Heiligenhaus. .

Langsam schiebt sich der schwere Bühnenvorhang zur Seite. Ein Raunen geht durch das Publikum, als sich die aufgemalte Schneelandschaft enthüllt. Vor den verschneiten Hütten stehen die Akteure der russischen Winterrevue. Mit ihren leuchtenden und handbestickten Kostümen überstrahlen sie sogar das mehrere Meter hohe Bühnenbild. Allein schon der Auftakt des zweistündigen Bühnenprogramms ist beeindruckend schön – die anschließende Reise durchs winterliche Russland steht dem in nichts nach.

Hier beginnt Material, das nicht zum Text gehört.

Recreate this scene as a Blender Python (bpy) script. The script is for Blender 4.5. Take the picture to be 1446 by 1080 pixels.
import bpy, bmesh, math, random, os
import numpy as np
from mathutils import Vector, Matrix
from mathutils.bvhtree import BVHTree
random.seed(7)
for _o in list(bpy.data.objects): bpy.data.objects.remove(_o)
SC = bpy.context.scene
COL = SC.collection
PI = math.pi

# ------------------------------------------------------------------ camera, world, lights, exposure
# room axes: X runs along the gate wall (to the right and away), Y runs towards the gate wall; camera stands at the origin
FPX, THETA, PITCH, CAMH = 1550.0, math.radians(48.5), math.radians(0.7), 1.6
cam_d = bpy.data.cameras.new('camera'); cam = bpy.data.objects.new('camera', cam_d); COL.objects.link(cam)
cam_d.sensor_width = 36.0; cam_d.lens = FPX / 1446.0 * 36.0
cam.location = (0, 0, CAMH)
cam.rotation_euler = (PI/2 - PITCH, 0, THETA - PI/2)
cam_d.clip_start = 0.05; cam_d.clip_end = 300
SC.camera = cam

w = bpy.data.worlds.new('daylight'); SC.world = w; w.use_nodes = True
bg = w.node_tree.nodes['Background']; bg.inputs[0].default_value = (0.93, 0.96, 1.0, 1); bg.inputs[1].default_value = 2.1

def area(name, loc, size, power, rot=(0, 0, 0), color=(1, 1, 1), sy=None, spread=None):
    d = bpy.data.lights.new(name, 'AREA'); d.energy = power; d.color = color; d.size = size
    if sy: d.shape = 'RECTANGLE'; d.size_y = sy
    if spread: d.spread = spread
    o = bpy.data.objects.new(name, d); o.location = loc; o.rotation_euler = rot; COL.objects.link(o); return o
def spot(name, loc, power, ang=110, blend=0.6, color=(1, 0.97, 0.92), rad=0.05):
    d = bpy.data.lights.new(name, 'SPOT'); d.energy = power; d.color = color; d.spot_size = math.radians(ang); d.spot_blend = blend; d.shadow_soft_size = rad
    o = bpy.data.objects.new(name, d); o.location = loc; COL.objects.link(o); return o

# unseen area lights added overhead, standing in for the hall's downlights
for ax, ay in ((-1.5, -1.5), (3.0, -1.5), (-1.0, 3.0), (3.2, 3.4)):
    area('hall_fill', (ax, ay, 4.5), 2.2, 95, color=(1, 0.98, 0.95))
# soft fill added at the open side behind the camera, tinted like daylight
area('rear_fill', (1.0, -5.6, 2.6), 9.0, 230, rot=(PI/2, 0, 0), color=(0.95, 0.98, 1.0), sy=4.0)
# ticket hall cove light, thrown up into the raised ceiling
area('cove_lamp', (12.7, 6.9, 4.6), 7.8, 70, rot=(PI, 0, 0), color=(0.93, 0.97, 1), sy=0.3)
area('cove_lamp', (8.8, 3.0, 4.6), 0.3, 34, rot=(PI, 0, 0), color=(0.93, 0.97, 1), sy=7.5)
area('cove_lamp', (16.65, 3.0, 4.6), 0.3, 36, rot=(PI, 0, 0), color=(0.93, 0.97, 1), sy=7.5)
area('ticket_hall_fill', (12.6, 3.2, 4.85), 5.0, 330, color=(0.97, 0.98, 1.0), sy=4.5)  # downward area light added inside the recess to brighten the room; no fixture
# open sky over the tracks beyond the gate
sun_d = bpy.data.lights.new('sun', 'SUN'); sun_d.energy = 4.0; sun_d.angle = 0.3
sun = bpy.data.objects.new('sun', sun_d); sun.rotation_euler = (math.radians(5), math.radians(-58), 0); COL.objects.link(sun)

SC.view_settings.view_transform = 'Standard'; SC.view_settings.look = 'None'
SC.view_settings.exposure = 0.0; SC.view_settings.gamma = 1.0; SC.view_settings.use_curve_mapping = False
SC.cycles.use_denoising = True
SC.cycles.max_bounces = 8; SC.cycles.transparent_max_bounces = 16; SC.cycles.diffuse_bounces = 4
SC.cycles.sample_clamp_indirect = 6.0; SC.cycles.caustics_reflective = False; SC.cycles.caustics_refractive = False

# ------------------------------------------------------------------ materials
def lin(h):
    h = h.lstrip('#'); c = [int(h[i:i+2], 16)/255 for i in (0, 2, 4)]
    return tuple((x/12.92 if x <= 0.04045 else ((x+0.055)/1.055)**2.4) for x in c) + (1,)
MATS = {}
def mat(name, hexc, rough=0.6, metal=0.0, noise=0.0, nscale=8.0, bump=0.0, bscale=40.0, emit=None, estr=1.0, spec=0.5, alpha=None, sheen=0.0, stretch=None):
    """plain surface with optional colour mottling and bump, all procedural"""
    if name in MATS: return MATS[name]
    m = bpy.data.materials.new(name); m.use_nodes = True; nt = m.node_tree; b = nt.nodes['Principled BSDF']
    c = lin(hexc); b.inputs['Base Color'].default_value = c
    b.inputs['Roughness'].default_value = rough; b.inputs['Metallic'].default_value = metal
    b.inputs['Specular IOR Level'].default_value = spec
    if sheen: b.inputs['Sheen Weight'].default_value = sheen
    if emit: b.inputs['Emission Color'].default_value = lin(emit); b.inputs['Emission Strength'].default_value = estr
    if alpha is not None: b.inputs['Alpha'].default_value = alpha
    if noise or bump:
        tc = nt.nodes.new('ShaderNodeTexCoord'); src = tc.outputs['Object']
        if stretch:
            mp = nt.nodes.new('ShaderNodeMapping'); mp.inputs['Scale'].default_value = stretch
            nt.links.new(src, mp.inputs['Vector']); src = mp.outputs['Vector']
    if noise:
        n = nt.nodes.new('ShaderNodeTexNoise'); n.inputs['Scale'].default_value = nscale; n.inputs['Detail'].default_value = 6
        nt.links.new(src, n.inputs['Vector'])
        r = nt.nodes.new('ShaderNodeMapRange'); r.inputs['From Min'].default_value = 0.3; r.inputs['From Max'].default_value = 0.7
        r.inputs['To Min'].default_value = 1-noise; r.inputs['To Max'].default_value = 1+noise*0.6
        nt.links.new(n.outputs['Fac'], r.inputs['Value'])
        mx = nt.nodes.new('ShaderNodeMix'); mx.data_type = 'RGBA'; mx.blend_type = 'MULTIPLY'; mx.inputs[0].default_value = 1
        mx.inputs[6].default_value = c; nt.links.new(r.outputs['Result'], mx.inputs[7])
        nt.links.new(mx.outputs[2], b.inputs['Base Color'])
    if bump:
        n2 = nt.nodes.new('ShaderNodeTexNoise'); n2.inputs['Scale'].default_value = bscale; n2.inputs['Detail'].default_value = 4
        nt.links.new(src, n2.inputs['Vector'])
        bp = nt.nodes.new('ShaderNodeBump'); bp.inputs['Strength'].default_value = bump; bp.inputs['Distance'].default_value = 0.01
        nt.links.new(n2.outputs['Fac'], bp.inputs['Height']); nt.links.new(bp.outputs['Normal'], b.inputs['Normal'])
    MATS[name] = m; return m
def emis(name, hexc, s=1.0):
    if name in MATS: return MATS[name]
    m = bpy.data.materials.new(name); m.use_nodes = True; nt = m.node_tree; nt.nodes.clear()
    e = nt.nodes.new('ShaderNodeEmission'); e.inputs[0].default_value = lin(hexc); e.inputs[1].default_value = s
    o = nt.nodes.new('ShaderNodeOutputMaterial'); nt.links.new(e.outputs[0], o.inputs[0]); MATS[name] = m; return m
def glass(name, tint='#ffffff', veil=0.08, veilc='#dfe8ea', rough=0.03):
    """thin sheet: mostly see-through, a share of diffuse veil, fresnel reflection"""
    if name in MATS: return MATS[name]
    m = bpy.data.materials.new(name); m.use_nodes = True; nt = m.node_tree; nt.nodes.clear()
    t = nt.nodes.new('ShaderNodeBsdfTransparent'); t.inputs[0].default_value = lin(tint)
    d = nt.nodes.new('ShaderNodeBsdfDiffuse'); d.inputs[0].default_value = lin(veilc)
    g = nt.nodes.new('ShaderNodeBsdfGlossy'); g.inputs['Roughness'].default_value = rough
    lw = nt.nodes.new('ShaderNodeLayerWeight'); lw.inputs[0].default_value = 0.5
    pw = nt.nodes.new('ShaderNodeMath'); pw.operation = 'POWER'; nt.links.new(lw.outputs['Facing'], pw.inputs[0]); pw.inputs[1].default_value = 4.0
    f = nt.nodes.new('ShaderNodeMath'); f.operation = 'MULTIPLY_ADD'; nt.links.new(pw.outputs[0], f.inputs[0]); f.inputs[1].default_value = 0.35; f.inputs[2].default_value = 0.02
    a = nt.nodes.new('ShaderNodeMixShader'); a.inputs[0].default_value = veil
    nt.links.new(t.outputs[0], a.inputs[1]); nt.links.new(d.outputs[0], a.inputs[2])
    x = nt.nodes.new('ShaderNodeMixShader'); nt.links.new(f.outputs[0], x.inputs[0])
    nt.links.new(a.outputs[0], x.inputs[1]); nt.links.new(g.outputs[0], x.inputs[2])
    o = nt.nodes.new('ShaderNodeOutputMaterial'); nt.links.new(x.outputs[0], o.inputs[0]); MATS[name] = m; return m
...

Ausdruck purer Lebensfreude

Ein heller Schrei hallt durch die Aule, dann noch einer und noch einer. Was im ersten Moment eher befremdlich klingt, ist ein Ausdruck purer Lebensfreude. Eine Dame im Chor der Weihnachtsrevue „Ivushka“ ist auf eben dieses freundliche Schreien spezialisiert, und nach ein paar Liedern fällt es auch schon gar nicht mehr auf. Zuschauer, deren Wurzeln nicht in Russland liegen, müssen sich erst mal an das gewöhnen, was auf der Bühne passiert. Denn die Show ist wie ein knallbuntes Feuerwerk. Auf den einen mag der extreme Pomp kitschig wirken, für den anderen ist er der Zündfunke zur Weihnachtsvorfreude.

In bodenlangen Kleidern wirbeln die Tänzerinnen über die Bühne und präsentieren traditionelle Tänze aus ganz Russland. Die Reise durch das Reich des Zaren zeigt, wie unterschiedlich die Kulturen in dem gut 17 000 Quadratkilometer großen Land sind. Neben den berühmten kosakischen Tänzen wie dem Kasatschok, bei dem die Herren aus der Hocke auf die Fersen springen, zeigen die Akteure auch Skurriles aus der kalmückischen Steppe. Wobei es darum geht, so viel wie möglich mit dem ganzen Körper zu wackeln.

Die Weihnachtsrevue schafft es, das Publikum in ihren Bann zu ziehen – und das trotz fast ausschließlich russischer Liedtexte. Es macht rein gar nichts, wenn man nicht versteht, worum es geht, denn das Gefühl, das in diesen Liedern mitschwingt, erreicht auch noch den hintersten Rang.

Einen gewissen Herren kennt allerdings wohl jeder, oder glaubt es zumindest. Weißer Rauschebart, rote Mütze und dicker Wanst. Für uns ist es der Weihnachtsmann, der zusammen mit einer jungen Frau die Aula betritt. Doch in Russland hat er seit der Oktober-Revolution einen ganz anderen Namen. Als „Väterchen Frost“ bringt er, weil das Weihnachtsfest verboten war, den Kindern am Neujahrstag Geschenke. Stets begleitet wird er von seiner frostigen Enkelin Snegurotschka, dem „Schneeflöckchen“.

Und am Ende des rasanten Programms, wird es dann doch noch mal richtig ruhig; mit Schneeballschlacht und überdimensional großem Schneemann verabschiedet sich die russische Weihnachtsrevue aus Heiligenhaus und hinterlässt ein Gefühl von gespannter Besinnlichkeit.